You spent the afternoon watching people pretend they didn’t come all the way to Venice just to sign up at The Green Doctors, and now you need a palate cleanser. Abbot Kinney is a short walk and another world away - one filled with tourists from Stockholm and many good restaurants to choose from. So we’ll make it easy: you should just go to Felix. It’s home to some of the best pasta in Los Angeles and a focaccia bread that will make appearances in your dreams.


Malibu

This old-school, order-at-the-counter seafood shack along PCH is hardly some diamond in the rough, but it’s one of the few places in Malibu that serves food worthy of its price. Especially because you’re eating it on a patio looking out over the ocean. Get the fish and chips and perhaps the best calamari in the world.


Malibu Farm is the place you bring people you’re trying to convince to move to LA. Yes, the beach really is only a 30 minute drive from the city, yes, there are many beautiful people here, and yes, that is a cute little Scandinavian-inspired cafe at the end of a pier. When they start asking if you think they could afford a house out here, just keep smiling and nodding. You can break the news later.

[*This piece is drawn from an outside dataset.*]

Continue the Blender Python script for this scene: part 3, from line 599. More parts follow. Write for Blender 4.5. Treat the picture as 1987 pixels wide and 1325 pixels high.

This Japanese restaurant sitting directly on the beach in Malibu could be considered a tourist trap in itself. It’s been on too many episodes of Keeping Up With The Real Housewives of Sur, and you’re almost guaranteed some kind of celebrity sighting. But the twist of Nobu is that even though Robert De Niro is a co-owner, the food here remains unbelievably good. And unbelievably expensive. Probably time to find a reality show to star in.


Rodeo Drive

Rodeo Drive is full of characters, and if you want to continue people watching over food, you should head to Nate ’n Al. This is a classic LA diner so full of classic LA types you might think you’re on a film set. While you eat your pastrami sandwich, you can overhear conversation from 75-year-olds in matching pastel tracksuits, hungover people fresh out of college, and agents hashing out deals. The food is expensive but solid - you’ll probably be too distracted with the crowd to care either way.


Go from one LA landmark to another, slightly newer one. Sugarfish has become an institution in its own right, and with good reason: the sushi chain has really good fish at an extremely affordable price point. Get one of the Trust Me’s and you’ll understand why you just waited 45 minutes for a table.